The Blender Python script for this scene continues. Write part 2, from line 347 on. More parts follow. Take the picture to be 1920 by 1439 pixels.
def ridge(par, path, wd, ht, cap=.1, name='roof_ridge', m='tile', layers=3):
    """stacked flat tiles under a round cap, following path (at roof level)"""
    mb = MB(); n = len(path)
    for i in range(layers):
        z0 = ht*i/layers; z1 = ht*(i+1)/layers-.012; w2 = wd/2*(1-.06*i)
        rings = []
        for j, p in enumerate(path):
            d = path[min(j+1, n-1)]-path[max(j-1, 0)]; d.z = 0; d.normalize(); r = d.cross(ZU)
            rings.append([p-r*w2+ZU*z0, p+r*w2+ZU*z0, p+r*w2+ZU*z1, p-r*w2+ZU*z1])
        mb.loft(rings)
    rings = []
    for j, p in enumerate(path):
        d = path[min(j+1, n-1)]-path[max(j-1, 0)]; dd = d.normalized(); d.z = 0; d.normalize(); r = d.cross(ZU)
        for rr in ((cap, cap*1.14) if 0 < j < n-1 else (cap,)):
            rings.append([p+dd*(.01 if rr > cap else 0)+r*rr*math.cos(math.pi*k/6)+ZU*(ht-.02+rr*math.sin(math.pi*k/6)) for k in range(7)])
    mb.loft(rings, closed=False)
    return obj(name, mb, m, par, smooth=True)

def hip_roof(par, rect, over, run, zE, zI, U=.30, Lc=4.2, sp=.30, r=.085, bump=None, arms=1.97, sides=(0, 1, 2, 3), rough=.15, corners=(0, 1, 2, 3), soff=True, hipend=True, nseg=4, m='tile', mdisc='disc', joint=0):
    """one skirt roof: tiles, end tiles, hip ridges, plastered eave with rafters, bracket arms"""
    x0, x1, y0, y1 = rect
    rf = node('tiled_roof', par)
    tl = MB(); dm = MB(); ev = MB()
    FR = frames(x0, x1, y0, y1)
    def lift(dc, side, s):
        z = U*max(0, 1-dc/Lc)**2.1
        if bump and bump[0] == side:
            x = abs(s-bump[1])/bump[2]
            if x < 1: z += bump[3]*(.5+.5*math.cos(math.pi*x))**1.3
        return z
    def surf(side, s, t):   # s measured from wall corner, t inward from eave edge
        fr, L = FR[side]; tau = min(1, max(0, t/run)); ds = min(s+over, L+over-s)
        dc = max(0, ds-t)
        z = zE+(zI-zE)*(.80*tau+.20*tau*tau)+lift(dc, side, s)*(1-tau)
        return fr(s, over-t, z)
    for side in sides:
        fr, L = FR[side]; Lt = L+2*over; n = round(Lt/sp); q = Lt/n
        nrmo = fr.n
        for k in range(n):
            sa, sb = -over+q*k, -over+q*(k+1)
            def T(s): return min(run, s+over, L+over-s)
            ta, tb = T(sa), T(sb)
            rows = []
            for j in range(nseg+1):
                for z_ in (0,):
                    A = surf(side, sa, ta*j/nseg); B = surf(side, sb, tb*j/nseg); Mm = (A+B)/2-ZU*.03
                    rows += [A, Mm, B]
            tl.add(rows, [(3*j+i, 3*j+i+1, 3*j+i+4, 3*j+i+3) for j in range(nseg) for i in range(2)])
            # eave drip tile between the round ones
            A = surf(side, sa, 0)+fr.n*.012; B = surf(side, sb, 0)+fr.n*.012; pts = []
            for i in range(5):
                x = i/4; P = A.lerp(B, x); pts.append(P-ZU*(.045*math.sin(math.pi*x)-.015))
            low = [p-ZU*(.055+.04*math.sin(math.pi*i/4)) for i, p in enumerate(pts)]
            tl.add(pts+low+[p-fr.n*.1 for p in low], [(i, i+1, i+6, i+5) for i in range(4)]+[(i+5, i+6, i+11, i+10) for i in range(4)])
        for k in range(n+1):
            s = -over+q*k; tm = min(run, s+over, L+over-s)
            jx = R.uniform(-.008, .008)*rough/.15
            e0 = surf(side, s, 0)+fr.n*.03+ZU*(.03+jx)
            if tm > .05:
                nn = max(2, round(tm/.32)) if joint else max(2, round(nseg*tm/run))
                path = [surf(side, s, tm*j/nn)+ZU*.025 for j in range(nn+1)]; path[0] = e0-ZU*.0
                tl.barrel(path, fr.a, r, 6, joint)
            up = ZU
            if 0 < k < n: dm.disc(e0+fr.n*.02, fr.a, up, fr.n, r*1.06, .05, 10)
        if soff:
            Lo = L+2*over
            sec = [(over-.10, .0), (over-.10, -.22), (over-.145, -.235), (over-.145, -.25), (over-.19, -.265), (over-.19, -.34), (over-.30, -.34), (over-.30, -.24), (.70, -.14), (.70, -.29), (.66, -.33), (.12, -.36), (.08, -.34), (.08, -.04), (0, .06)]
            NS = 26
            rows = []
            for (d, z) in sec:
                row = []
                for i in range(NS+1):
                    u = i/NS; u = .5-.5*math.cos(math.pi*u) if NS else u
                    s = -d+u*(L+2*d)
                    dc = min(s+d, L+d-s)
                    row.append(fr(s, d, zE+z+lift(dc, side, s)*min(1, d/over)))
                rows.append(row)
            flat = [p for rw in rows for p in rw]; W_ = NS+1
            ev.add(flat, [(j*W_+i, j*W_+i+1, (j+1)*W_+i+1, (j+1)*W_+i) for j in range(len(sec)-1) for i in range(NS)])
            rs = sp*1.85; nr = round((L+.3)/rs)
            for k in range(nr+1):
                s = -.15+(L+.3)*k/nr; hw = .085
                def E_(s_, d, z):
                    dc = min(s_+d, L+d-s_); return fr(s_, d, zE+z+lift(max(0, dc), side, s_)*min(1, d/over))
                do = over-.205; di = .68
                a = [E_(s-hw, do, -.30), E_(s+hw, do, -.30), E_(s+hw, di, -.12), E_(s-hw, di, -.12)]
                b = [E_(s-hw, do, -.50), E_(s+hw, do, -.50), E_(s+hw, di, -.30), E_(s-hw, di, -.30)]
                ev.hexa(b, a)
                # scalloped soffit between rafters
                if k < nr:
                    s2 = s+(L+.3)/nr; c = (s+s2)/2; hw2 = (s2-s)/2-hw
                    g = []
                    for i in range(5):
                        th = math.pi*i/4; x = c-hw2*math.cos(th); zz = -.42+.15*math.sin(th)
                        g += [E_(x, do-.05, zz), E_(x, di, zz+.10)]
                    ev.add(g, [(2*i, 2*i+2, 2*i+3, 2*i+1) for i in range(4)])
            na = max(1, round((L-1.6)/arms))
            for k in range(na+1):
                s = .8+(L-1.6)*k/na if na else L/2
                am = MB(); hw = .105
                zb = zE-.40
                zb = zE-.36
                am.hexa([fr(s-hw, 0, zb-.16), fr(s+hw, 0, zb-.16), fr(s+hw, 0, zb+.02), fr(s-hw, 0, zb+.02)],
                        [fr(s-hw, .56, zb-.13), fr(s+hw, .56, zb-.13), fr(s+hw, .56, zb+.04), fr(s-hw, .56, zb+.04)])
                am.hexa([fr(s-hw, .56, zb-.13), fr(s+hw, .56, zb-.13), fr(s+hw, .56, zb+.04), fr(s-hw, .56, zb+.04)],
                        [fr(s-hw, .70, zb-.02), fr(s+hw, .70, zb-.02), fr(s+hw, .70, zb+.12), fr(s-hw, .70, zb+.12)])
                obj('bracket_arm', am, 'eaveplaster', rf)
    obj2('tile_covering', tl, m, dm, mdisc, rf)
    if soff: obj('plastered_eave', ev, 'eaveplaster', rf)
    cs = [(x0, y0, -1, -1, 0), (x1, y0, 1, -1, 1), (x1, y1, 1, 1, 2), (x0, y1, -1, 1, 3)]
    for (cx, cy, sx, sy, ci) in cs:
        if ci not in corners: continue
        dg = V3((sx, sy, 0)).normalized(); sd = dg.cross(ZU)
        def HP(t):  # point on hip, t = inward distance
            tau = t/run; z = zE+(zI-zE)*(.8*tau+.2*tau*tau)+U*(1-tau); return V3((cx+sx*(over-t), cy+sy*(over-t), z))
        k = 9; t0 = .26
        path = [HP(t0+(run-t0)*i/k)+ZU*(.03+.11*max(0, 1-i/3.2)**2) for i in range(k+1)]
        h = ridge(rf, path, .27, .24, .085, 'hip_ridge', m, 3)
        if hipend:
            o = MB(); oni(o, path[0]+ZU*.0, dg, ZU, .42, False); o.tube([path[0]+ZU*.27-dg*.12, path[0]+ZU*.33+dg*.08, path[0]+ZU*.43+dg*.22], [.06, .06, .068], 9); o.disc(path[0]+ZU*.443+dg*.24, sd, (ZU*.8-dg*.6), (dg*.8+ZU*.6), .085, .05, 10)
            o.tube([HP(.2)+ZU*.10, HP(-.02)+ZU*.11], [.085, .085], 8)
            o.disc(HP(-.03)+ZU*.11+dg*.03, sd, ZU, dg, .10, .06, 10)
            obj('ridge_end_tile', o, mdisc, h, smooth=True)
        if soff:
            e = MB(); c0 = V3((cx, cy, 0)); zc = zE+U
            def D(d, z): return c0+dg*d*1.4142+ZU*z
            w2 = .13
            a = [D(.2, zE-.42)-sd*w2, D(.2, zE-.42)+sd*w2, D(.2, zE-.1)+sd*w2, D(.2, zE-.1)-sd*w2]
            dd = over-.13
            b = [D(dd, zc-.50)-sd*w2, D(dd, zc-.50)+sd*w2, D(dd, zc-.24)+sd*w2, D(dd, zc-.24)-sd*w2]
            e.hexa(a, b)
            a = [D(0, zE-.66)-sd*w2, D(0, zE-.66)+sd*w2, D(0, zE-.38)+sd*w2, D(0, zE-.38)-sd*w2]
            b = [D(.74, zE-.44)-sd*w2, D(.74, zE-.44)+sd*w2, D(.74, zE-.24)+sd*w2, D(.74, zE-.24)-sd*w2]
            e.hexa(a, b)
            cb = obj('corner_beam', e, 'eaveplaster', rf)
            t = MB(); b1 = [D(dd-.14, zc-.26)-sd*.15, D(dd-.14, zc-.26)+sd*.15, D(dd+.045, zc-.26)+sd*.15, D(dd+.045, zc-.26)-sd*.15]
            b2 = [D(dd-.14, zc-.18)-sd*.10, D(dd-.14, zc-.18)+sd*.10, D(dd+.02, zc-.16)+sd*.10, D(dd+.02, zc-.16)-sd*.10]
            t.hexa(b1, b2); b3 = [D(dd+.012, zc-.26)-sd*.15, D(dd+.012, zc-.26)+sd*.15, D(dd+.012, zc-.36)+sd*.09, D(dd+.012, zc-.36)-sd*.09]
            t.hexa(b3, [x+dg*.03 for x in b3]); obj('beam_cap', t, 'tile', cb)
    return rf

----

**REQUEST:** Repeat only the lines running from the line that contains "cb = obj('corner_beam', e, 'eaveplaster', rf)" through the last line above, inclusive.

**RESULT:**
            cb = obj('corner_beam', e, 'eaveplaster', rf)
            t = MB(); b1 = [D(dd-.14, zc-.26)-sd*.15, D(dd-.14, zc-.26)+sd*.15, D(dd+.045, zc-.26)+sd*.15, D(dd+.045, zc-.26)-sd*.15]
            b2 = [D(dd-.14, zc-.18)-sd*.10, D(dd-.14, zc-.18)+sd*.10, D(dd+.02, zc-.16)+sd*.10, D(dd+.02, zc-.16)-sd*.10]
            t.hexa(b1, b2); b3 = [D(dd+.012, zc-.26)-sd*.15, D(dd+.012, zc-.26)+sd*.15, D(dd+.012, zc-.36)+sd*.09, D(dd+.012, zc-.36)-sd*.09]
            t.hexa(b3, [x+dg*.03 for x in b3]); obj('beam_cap', t, 'tile', cb)
    return rf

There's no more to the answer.